* Goal:
In this exercise, return the whole listing exactly, excluding any images.

* Dataset excerpt:
━━━━━━━━━━━━━━━━━━━━

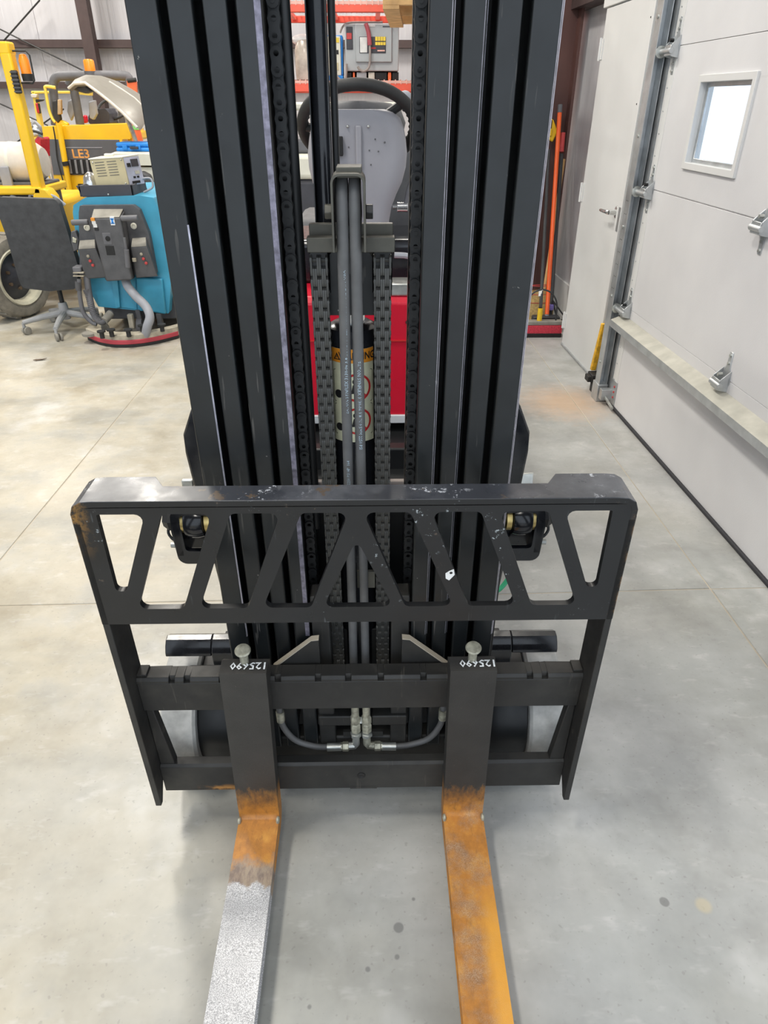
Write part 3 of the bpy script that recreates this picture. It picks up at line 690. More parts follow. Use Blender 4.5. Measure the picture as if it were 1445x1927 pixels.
for sg in (-1, 1):
    MG().hexa([(sg*.4445, .045, .082), (sg*.412, .045, .082), (sg*.412, .066, .082), (sg*.4445, .066, .082), (sg*.4445, .045, .265), (sg*.430, .045, .265), (sg*.430, .066, .265), (sg*.4445, .066, .265)]).build('carriage_end_bar', 'carriage_black', fk, .002)
    # gusset and roller bracket
    MG().box(*sorted((sg*.062, sg*.098)), .108, .150, .05, .50).build('roller_bracket', 'carriage_black', fk, .003)
    gpoly = [(sg*.178, .335), (sg*.098, .410), (sg*.083, .412), (sg*.083, .330)]
    gs = MG().plate(gpoly, [], lambda x, u, d: (x, .080+d, u), .012).build('gusset', 'carriage_black', fk, .001)
    MG().extr([(sg*.178, .0795, .3355), (sg*.098, .0795, .4105), (sg*.083, .0795, .4125), (sg*.083, .0795, .4145), (sg*.098, .0795, .4125), (sg*.180, .0795, .3375)], (0, .0135, 0)).build('gusset_edge', 'edge_dust', gs)
    MG().box(*sorted((sg*.020, sg*.098)), .10, .13, .135, .165).box(*sorted((sg*.020, sg*.098)), .10, .13, .195, .225).build('anchor_plate', 'carriage_black', fk, .003)
    # side plates
    pl = [(0, .0), (.012, -.002), (.040, .035), (.078, .040), (.078, .50), (.058, .700), (.058, .760), (.0, .760)]
    MG().plate(pl, [], lambda n, u, d: (sg*(.4575-d), n, u), .0125).build('side_plate', 'carriage_black', fk, .0015)
# ---- load backrest
bk = MG()
outer = rpoly([(-.4575, .531), (.4575, .531), (.4575, .776), (-.4575, .776)], [.002, .002, .024, .024], 6)
HU, HL = .764, .566
def hp(pts, r=.012): return rpoly(pts, r, 4)
holes = [hp([(-.4165, HU), (-.339, HU), (-.3995, .6065), (-.4175, .6065)], [.003, .012, .009, .009])]
for tl, tr, br_, bl in ((-.312, -.232, -.307, -.387), (-.202, -.122, -.194, -.279), (-.088, -.012, -.083, -.168)):
    holes.append(hp([(tl, HU), (tr, HU), (br_, HL), (bl, HL)]))
holes += [[(-x, u) for x, u in reversed(hh)] for hh in list(holes)]
holes.append(hp([(0, .712), (.062, HL), (-.062, HL)], [.008, .012, .012]))
bk.plate(outer, holes, lambda x, u, d: (x, d, u), .0125)
br0 = bk.build('load_backrest', 'backrest_black', fk, .0012, 2)
# folded top plate: deeper at both ends, turned down at the corners
tpz = .7885
prof = [(-.4575, .745), (-.4575, .765), (-.452, .7795), (-.4385, .787), (-.42, tpz), (-.338, tpz), (-.318, tpz), (-.27, tpz), (.27, tpz), (.318, tpz), (.338, tpz), (.42, tpz), (.4385, .787), (.452, .7795), (.4575, .765), (.4575, .745)]
def dep(x):
    a = abs(x); return .080 if a >= .338 else (.048 if a <= .318 else .048+.032*(a-.318)/.02)
prof2 = []
for (x0, u0), (x1, u1) in zip(prof, prof[1:]):
    k = max(1, int(abs(x1-x0)/.02))
    for i in range(k): prof2.append((x0+(x1-x0)*i/k, u0+(u1-u0)*i/k))
prof2.append(prof[-1])
rings = []
for i, (x, u) in enumerate(prof2):
    a = Vector(prof2[max(0, i-1)]); b = Vector(prof2[min(len(prof2)-1, i+1)]); t = (b-a).normalized(); nv = Vector((t.y, -t.x))*.0115
    d = dep(x); rings.append([(x, -.0005, u), (x, d, u), (x+nv.x, d, u+nv.y), (x+nv.x, -.0005, u+nv.y)])
tpo = MG().loft(rings).build('backrest_top_plate', ['top_plate', 'backrest_black'], br0, .0012, 2, ang=20)
for p_ in tpo.data.polygons:
    if p_.normal.y < -.7 or abs(p_.center.x) > .4565: p_.material_index = 1
# paint-scrape sticker patch and grease hole
cpt = atm(848, 1080, -.0005)
MG().plate([(cpt[0]-.008, cpt[1]-.010), (cpt[0]-.002, cpt[1]-.014), (cpt[0]+.007, cpt[1]-.002), (cpt[0]+.005, cpt[1]+.010), (cpt[0]-.003, cpt[1]+.006), (cpt[0]-.009, cpt[1]+.001)], [circ(cpt[0]+.0005, cpt[1]+.002, .0028, 10)], lambda x, u, d: (x, -.0006+d, u), .0006).build('sticker_remnant', 'paper_white', br0)

# ---- forks
def fork(xc, mat, lbl, lean):
    g = MG(); prof = [(0, .404)]
    # closed side profile (n, u): front face down, inside bend, blade, heel
    front = [(.0, .404), (.0, .05), (.0, -.005)]
    bend = [(-.010*(1-math.cos(t)), -.030-.012*math.sin(t)) for t in [i*math.pi/2/5 for i in range(1, 6)]]
    front += [(.0, -.028)]+[(a-.0, b) for a, b in bend]
    top = [(-.10, -.044), (-.45, -.046), (-.88, -.056), (-.93, -.062)]
    bot = [(-.93, -.068), (-.85, -.075), (-.40, -.081), (-.03, -.082)]
    heel = [(-.005+.043*math.sin(t), -.040-.042*math.cos(t)) for t in [i*math.pi/2/6 for i in range(7)]]
    back = [(.037, .09), (.037, .353), (.052, .354), (.052, .392), (.034, .408)]
    loop = front+top+bot+heel+back
    def wid(n): return .0445 if n > -.6 else .0445-.012*min(1, (-n-.6)/.33)
    rings = [[], []]
    vs = [(xc+lean*(u if u > 0 else 0)-wid(n), n, u) for n, u in loop]+[(xc+lean*(u if u > 0 else 0)+wid(n), n, u) for n, u in loop]
    N_ = len(loop); tri = tessellate_polygon([[Vector((a, b, 0)) for a, b in loop]])
    g.add(vs, [tuple(t) for t in tri]+[tuple(i+N_ for i in reversed(t)) for t in tri]+[(i, (i+1) % N_, N_+(i+1) % N_, N_+i) for i in range(N_)])
    f_ = g.build('fork', mat, fk, .0022, 2, label=lbl)
    xt = xc+lean*.404
    lp = MG().cyl((xt, .028, .404), (xt, .028, .432), .0085, 14).build('fork_latch_pin', 'zinc_dirty', f_)
    MG().lathe((xt, .028, .432), (0, -.22, 1), [(.008, 0), (.0145, .004), (.0155, .007), (.0135, .010), (.006, .011)], 22).build('pin_knob', 'zinc_dirty', lp)
    gtext('125690', .024, lambda a, b: mw(xt+.010-a, .017+.0-b*.95, .4068+ .1176*(.017-b*.95) - .0002), res=1).build('chalk_number', 'chalk', f_)
    for s_ in (-1, 1):
        MG().ball((xc+s_*.0425, -.012, -.040), .009, 8, 6, (.5, 1, 1)).build('heel_weld', 'zinc_dirty', f_)
    return f_
fork(-.2335, 'fork_worn_steel', 'worn bare-steel fork with an orange rusty heel', .028)
fork(.2230, 'fork_rusty', 'fork with an orange rust-covered blade', -.016)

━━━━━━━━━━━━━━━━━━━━

* Answer below:
Write part 3 of the bpy script that recreates this picture. It picks up at line 690. More parts follow. Use Blender 4.5. Measure the picture as if it were 1445x1927 pixels.
for sg in (-1, 1):
    MG().hexa([(sg*.4445, .045, .082), (sg*.412, .045, .082), (sg*.412, .066, .082), (sg*.4445, .066, .082), (sg*.4445, .045, .265), (sg*.430, .045, .265), (sg*.430, .066, .265), (sg*.4445, .066, .265)]).build('carriage_end_bar', 'carriage_black', fk, .002)
    # gusset and roller bracket
    MG().box(*sorted((sg*.062, sg*.098)), .108, .150, .05, .50).build('roller_bracket', 'carriage_black', fk, .003)
    gpoly = [(sg*.178, .335), (sg*.098, .410), (sg*.083, .412), (sg*.083, .330)]
    gs = MG().plate(gpoly, [], lambda x, u, d: (x, .080+d, u), .012).build('gusset', 'carriage_black', fk, .001)
    MG().extr([(sg*.178, .0795, .3355), (sg*.098, .0795, .4105), (sg*.083, .0795, .4125), (sg*.083, .0795, .4145), (sg*.098, .0795, .4125), (sg*.180, .0795, .3375)], (0, .0135, 0)).build('gusset_edge', 'edge_dust', gs)
    MG().box(*sorted((sg*.020, sg*.098)), .10, .13, .135, .165).box(*sorted((sg*.020, sg*.098)), .10, .13, .195, .225).build('anchor_plate', 'carriage_black', fk, .003)
    # side plates
    pl = [(0, .0), (.012, -.002), (.040, .035), (.078, .040), (.078, .50), (.058, .700), (.058, .760), (.0, .760)]
    MG().plate(pl, [], lambda n, u, d: (sg*(.4575-d), n, u), .0125).build('side_plate', 'carriage_black', fk, .0015)
# ---- load backrest
bk = MG()
outer = rpoly([(-.4575, .531), (.4575, .531), (.4575, .776), (-.4575, .776)], [.002, .002, .024, .024], 6)
HU, HL = .764, .566
def hp(pts, r=.012): return rpoly(pts, r, 4)
holes = [hp([(-.4165, HU), (-.339, HU), (-.3995, .6065), (-.4175, .6065)], [.003, .012, .009, .009])]
for tl, tr, br_, bl in ((-.312, -.232, -.307, -.387), (-.202, -.122, -.194, -.279), (-.088, -.012, -.083, -.168)):
    holes.append(hp([(tl, HU), (tr, HU), (br_, HL), (bl, HL)]))
holes += [[(-x, u) for x, u in reversed(hh)] for hh in list(holes)]
holes.append(hp([(0, .712), (.062, HL), (-.062, HL)], [.008, .012, .012]))
bk.plate(outer, holes, lambda x, u, d: (x, d, u), .0125)
br0 = bk.build('load_backrest', 'backrest_black', fk, .0012, 2)
# folded top plate: deeper at both ends, turned down at the corners
tpz = .7885
prof = [(-.4575, .745), (-.4575, .765), (-.452, .7795), (-.4385, .787), (-.42, tpz), (-.338, tpz), (-.318, tpz), (-.27, tpz), (.27, tpz), (.318, tpz), (.338, tpz), (.42, tpz), (.4385, .787), (.452, .7795), (.4575, .765), (.4575, .745)]
def dep(x):
    a = abs(x); return .080 if a >= .338 else (.048 if a <= .318 else .048+.032*(a-.318)/.02)
prof2 = []
for (x0, u0), (x1, u1) in zip(prof, prof[1:]):
    k = max(1, int(abs(x1-x0)/.02))
    for i in range(k): prof2.append((x0+(x1-x0)*i/k, u0+(u1-u0)*i/k))
prof2.append(prof[-1])
rings = []
for i, (x, u) in enumerate(prof2):
    a = Vector(prof2[max(0, i-1)]); b = Vector(prof2[min(len(prof2)-1, i+1)]); t = (b-a).normalized(); nv = Vector((t.y, -t.x))*.0115
    d = dep(x); rings.append([(x, -.0005, u), (x, d, u), (x+nv.x, d, u+nv.y), (x+nv.x, -.0005, u+nv.y)])
tpo = MG().loft(rings).build('backrest_top_plate', ['top_plate', 'backrest_black'], br0, .0012, 2, ang=20)
for p_ in tpo.data.polygons:
    if p_.normal.y < -.7 or abs(p_.center.x) > .4565: p_.material_index = 1
# paint-scrape sticker patch and grease hole
cpt = atm(848, 1080, -.0005)
MG().plate([(cpt[0]-.008, cpt[1]-.010), (cpt[0]-.002, cpt[1]-.014), (cpt[0]+.007, cpt[1]-.002), (cpt[0]+.005, cpt[1]+.010), (cpt[0]-.003, cpt[1]+.006), (cpt[0]-.009, cpt[1]+.001)], [circ(cpt[0]+.0005, cpt[1]+.002, .0028, 10)], lambda x, u, d: (x, -.0006+d, u), .0006).build('sticker_remnant', 'paper_white', br0)

# ---- forks
def fork(xc, mat, lbl, lean):
    g = MG(); prof = [(0, .404)]
    # closed side profile (n, u): front face down, inside bend, blade, heel
    front = [(.0, .404), (.0, .05), (.0, -.005)]
    bend = [(-.010*(1-math.cos(t)), -.030-.012*math.sin(t)) for t in [i*math.pi/2/5 for i in range(1, 6)]]
    front += [(.0, -.028)]+[(a-.0, b) for a, b in bend]
    top = [(-.10, -.044), (-.45, -.046), (-.88, -.056), (-.93, -.062)]
    bot = [(-.93, -.068), (-.85, -.075), (-.40, -.081), (-.03, -.082)]
    heel = [(-.005+.043*math.sin(t), -.040-.042*math.cos(t)) for t in [i*math.pi/2/6 for i in range(7)]]
    back = [(.037, .09), (.037, .353), (.052, .354), (.052, .392), (.034, .408)]
    loop = front+top+bot+heel+back
    def wid(n): return .0445 if n > -.6 else .0445-.012*min(1, (-n-.6)/.33)
    rings = [[], []]
    vs = [(xc+lean*(u if u > 0 else 0)-wid(n), n, u) for n, u in loop]+[(xc+lean*(u if u > 0 else 0)+wid(n), n, u) for n, u in loop]
    N_ = len(loop); tri = tessellate_polygon([[Vector((a, b, 0)) for a, b in loop]])
    g.add(vs, [tuple(t) for t in tri]+[tuple(i+N_ for i in reversed(t)) for t in tri]+[(i, (i+1) % N_, N_+(i+1) % N_, N_+i) for i in range(N_)])
    f_ = g.build('fork', mat, fk, .0022, 2, label=lbl)
    xt = xc+lean*.404
    lp = MG().cyl((xt, .028, .404), (xt, .028, .432), .0085, 14).build('fork_latch_pin', 'zinc_dirty', f_)
    MG().lathe((xt, .028, .432), (0, -.22, 1), [(.008, 0), (.0145, .004), (.0155, .007), (.0135, .010), (.006, .011)], 22).build('pin_knob', 'zinc_dirty', lp)
    gtext('125690', .024, lambda a, b: mw(xt+.010-a, .017+.0-b*.95, .4068+ .1176*(.017-b*.95) - .0002), res=1).build('chalk_number', 'chalk', f_)
    for s_ in (-1, 1):
        MG().ball((xc+s_*.0425, -.012, -.040), .009, 8, 6, (.5, 1, 1)).build('heel_weld', 'zinc_dirty', f_)
    return f_
fork(-.2335, 'fork_worn_steel', 'worn bare-steel fork with an orange rusty heel', .028)
fork(.2230, 'fork_rusty', 'fork with an orange rust-covered blade', -.016)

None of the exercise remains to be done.